Corroborando mais uma vez o entendimento do autor, João atribui à experiência de vida o conhecimento humano traduzido por Jorge Amado em suas páginas. “O universo de seus personagens é composto, em sua grande maioria, por pessoas pobres, trabalhadores, biscateiros, vagabundos, prostitutas, pessoas que vivem à margem da sociedade. O povo brasileiro da época, em resumo. As condições de vida desse povo o levam frequentemente a confrontos com a polícia e a comparecer às barras dos tribunais”, sublinha Habib.
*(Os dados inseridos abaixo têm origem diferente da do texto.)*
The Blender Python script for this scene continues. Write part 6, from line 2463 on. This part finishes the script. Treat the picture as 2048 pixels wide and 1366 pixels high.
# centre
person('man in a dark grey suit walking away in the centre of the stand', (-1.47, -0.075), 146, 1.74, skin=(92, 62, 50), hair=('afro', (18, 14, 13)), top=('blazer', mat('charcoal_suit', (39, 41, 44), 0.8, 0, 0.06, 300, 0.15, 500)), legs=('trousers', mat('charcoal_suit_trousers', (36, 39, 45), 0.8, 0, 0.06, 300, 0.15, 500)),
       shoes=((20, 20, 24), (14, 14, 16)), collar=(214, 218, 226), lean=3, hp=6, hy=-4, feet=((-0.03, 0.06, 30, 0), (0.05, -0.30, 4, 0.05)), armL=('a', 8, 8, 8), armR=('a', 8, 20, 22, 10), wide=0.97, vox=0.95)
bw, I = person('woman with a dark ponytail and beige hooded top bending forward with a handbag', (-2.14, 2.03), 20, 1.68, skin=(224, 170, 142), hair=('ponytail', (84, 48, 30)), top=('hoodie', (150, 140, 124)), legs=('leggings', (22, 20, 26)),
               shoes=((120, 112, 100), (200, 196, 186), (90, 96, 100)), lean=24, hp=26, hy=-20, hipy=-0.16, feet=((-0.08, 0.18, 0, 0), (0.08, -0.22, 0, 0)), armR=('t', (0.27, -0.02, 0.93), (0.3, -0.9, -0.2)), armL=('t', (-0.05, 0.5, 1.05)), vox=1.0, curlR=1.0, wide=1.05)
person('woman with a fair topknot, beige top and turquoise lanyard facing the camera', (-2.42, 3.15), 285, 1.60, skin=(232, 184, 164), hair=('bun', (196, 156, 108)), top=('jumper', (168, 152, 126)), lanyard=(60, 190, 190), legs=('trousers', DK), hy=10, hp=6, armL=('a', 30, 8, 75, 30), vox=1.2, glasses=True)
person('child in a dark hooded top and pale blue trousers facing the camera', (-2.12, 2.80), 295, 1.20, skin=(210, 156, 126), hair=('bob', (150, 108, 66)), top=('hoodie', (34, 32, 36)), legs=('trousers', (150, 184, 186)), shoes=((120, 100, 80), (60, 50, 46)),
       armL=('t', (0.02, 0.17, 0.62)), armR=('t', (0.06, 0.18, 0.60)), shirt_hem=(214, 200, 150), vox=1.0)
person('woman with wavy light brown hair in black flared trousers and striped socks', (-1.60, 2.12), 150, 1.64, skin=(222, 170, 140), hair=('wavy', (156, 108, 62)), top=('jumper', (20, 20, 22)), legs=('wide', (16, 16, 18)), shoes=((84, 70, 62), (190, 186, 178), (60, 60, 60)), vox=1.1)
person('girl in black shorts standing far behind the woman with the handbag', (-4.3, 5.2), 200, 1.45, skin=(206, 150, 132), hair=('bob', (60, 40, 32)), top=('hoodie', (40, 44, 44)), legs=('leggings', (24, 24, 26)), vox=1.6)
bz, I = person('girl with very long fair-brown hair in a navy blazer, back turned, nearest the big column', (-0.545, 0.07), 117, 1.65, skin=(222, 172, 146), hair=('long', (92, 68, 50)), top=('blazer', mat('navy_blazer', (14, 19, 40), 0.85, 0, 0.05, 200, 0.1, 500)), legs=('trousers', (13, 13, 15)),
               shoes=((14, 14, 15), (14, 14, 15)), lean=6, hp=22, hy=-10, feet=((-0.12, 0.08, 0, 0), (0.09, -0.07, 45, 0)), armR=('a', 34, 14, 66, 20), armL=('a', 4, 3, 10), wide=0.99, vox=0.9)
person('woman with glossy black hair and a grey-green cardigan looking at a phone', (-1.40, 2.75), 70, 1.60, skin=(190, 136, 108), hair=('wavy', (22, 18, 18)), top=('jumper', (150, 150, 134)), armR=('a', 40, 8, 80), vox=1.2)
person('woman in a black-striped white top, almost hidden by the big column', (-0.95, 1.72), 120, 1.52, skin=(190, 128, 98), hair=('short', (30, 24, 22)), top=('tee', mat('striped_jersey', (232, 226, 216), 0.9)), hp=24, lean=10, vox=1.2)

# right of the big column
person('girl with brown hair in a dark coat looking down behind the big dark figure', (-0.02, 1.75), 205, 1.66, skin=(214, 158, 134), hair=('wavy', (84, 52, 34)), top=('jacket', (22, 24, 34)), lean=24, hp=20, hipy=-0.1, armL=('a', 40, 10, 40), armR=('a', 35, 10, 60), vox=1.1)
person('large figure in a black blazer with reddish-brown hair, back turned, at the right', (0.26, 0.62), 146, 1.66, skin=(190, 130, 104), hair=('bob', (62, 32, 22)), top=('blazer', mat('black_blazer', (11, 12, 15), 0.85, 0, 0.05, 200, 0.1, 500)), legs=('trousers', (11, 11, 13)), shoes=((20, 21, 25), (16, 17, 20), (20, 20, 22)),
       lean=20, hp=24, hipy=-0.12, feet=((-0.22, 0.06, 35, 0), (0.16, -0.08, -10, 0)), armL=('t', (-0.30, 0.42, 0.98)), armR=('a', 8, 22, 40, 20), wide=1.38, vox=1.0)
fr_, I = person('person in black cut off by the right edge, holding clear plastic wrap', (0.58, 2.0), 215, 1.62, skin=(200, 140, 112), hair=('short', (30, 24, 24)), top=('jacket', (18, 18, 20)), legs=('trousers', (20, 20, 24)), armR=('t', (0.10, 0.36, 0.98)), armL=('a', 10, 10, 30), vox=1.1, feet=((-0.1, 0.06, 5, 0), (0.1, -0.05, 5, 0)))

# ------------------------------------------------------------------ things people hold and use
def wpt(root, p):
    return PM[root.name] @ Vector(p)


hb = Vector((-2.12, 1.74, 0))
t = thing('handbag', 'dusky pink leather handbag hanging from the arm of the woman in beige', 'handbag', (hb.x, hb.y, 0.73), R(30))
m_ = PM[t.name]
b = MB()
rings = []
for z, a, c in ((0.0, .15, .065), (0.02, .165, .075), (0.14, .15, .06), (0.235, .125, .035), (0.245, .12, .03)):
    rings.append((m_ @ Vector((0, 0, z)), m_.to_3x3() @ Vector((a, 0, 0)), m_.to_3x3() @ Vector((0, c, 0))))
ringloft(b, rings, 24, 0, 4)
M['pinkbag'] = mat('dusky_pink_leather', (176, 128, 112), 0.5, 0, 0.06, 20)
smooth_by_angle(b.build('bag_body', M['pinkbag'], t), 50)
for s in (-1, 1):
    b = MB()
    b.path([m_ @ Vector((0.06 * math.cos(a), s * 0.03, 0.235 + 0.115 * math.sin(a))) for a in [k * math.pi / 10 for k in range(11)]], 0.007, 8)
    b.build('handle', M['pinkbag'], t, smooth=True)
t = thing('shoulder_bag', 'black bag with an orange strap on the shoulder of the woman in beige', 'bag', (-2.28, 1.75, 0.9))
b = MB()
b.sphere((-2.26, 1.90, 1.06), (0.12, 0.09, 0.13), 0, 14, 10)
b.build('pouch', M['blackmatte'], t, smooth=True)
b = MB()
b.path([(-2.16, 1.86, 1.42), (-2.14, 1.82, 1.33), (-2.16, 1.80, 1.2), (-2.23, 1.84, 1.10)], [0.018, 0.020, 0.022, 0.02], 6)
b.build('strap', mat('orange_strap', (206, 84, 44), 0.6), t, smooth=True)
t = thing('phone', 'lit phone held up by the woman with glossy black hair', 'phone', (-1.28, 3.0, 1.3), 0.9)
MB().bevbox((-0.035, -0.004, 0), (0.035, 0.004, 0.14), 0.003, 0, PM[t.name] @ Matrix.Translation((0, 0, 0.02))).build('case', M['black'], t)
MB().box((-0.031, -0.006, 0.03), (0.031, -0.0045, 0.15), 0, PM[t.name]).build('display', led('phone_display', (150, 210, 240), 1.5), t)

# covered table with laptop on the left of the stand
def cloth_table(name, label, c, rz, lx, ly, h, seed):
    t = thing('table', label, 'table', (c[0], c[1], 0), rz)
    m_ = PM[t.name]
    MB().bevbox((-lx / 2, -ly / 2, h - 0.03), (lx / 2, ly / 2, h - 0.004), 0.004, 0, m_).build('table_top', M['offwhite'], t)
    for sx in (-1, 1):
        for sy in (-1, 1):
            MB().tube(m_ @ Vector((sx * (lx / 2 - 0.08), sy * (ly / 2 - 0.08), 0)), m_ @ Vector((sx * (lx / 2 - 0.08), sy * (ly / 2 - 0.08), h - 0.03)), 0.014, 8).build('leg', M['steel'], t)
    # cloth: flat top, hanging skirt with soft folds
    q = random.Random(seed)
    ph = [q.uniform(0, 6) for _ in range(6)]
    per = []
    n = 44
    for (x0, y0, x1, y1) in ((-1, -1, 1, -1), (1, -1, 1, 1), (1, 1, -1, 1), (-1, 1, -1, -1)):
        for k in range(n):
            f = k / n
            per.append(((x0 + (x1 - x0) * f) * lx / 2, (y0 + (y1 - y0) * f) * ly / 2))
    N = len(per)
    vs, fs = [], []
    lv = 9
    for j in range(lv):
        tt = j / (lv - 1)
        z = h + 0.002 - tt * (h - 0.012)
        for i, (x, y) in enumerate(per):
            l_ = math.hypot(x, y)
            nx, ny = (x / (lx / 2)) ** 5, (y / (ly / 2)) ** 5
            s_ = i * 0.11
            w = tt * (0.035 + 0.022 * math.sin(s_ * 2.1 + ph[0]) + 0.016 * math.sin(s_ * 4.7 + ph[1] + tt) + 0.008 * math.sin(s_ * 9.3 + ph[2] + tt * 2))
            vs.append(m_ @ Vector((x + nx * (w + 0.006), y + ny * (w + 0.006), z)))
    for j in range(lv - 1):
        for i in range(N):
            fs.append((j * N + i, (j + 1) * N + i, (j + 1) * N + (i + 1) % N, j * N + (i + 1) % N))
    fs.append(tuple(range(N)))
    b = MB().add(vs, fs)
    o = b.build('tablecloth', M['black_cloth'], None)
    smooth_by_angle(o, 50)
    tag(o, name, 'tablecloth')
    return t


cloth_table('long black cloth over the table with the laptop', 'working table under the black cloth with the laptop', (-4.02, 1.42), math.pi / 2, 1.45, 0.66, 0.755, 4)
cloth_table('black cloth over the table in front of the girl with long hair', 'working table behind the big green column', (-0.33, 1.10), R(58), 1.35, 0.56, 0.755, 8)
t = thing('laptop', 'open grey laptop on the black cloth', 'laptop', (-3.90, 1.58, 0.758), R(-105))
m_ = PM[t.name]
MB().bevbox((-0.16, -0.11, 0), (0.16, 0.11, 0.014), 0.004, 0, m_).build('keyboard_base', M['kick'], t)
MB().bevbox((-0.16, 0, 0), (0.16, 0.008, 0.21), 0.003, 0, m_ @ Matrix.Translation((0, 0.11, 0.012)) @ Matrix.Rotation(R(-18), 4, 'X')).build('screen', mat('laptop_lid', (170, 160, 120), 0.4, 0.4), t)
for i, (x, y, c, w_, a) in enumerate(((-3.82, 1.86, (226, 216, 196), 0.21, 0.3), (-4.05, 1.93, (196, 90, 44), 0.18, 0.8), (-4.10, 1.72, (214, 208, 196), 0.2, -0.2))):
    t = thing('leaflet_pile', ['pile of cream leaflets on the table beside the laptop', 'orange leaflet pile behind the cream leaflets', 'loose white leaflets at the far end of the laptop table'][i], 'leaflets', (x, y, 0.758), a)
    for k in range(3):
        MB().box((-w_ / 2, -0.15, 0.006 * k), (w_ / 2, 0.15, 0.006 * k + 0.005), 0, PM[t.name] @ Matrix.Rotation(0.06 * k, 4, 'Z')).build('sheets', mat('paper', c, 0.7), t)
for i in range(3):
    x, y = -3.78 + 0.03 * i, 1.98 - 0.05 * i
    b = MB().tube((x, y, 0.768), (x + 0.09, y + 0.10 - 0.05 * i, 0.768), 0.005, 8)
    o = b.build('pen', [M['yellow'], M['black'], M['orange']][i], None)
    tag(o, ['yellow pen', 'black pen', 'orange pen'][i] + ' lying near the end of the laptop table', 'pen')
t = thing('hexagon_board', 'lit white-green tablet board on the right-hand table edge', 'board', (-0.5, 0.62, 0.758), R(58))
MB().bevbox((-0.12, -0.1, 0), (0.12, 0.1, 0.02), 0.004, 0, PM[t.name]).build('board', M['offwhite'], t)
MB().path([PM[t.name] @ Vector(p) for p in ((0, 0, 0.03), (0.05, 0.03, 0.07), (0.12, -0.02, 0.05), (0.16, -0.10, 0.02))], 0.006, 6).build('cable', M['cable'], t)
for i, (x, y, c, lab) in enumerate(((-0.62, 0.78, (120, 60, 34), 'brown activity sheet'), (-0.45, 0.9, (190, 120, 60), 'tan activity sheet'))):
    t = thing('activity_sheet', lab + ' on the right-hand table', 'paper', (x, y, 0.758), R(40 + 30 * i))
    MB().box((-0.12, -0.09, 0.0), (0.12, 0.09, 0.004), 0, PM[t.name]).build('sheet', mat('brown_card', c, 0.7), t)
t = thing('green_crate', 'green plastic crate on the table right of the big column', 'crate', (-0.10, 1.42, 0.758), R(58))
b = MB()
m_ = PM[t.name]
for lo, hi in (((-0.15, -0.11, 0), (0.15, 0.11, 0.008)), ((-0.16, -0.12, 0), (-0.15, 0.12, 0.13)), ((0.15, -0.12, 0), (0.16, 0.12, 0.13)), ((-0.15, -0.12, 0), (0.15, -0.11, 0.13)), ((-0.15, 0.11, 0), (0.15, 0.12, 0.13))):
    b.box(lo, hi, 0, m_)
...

A análise social e o conflito de classes são outro ponto frequentemente destacado. Como exemplo, o autor cita Capitães da areia, obra das mais conhecidas, publicada em 1937 e transformada em filme em 2011. O enredo se passa em Salvador e retrata a vida de um grupo de menores abandonados, comandados por Pedro Bala, filho de líder operário morto durante uma greve. Habib lembra esta personagem como uma fonte de aprendizado maior do que o estudo de tratados jurídicos. “Foi preciso que lêssemos os garotos a furtar pelas velhas ruas da Bahia para percebermos que o artigo 155 do Código Penal, que trata do delito de furto, ou o Estatuto da Criança e do Adolescente não podem ser simplesmente aplicados sem mais nem menos. Foi necessário que o penalista Jorge Amado desnudasse o universo daquelas crianças raquíticas e imberbes para que pudéssemos enxergar que, com suas faltas ou atos infracionais, não eram tão culpadas como pareciam ser aos olhos de uma sociedade burguesa ocidentalizada”, destaca.
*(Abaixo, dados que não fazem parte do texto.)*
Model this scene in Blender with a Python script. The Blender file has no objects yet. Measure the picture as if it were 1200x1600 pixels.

A visão de Jorge Amado sobre da polícia, costumeiramente praticando violências e arbitrariedades a serviço das elites, reforça sua defesa histórica dos oprimidos contra os opressores. Segundo João, o assunto era habitualmente pautado em ambiente familiar. “A posição assumida por meu pai, tanto em seus romances quanto em sua atuação política foi sempre a favor das religiões populares, contra a intolerância e o fanatismo dos guardiões da ‘verdadeira fé’, dos fracos contra os fortes, do socialismo contra o capitalismo, do povo contra o anti-povo. Isso sempre foi tema e fez parte da nossa formação, minha e de minha irmã, desde a mais tenra idade”, frisa.
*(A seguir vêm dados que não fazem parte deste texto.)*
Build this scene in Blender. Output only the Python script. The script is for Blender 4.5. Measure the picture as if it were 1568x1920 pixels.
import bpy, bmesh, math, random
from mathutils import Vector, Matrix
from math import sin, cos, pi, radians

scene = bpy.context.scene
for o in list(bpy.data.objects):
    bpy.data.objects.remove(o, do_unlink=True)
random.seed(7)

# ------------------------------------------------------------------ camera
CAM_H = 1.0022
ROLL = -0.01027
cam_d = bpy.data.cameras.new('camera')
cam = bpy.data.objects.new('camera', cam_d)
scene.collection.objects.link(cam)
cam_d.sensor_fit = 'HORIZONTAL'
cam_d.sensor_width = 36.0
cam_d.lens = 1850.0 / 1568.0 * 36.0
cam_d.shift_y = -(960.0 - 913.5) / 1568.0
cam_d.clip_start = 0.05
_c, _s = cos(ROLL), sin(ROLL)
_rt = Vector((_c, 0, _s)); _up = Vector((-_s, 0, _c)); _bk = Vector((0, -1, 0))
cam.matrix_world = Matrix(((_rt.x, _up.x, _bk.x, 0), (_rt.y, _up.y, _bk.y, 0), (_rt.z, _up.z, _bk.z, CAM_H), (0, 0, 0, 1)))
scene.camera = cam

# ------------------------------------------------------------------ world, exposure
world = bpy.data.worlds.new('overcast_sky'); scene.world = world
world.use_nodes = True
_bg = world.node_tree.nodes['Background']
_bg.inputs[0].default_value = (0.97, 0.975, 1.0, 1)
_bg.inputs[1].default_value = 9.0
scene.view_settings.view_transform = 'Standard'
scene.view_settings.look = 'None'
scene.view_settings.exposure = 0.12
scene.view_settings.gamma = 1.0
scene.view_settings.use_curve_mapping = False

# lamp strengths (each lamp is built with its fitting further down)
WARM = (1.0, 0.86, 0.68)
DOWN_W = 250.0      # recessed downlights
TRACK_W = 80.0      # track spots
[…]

Para Habib, a leitura da obra de Jorge Amado, mais do que entretenimento, traz o entendimento de que ninguém é de todo mau, nem de todo bom. Compreender as personalidades delinquentes de suas criações é, segundo ele, uma aula. “Em seus romances encontramos bem mais Direito do que em infindáveis obras jurídicas sobre a ciência penal. Suas personagens são a dramatização do Código Penal”, resume.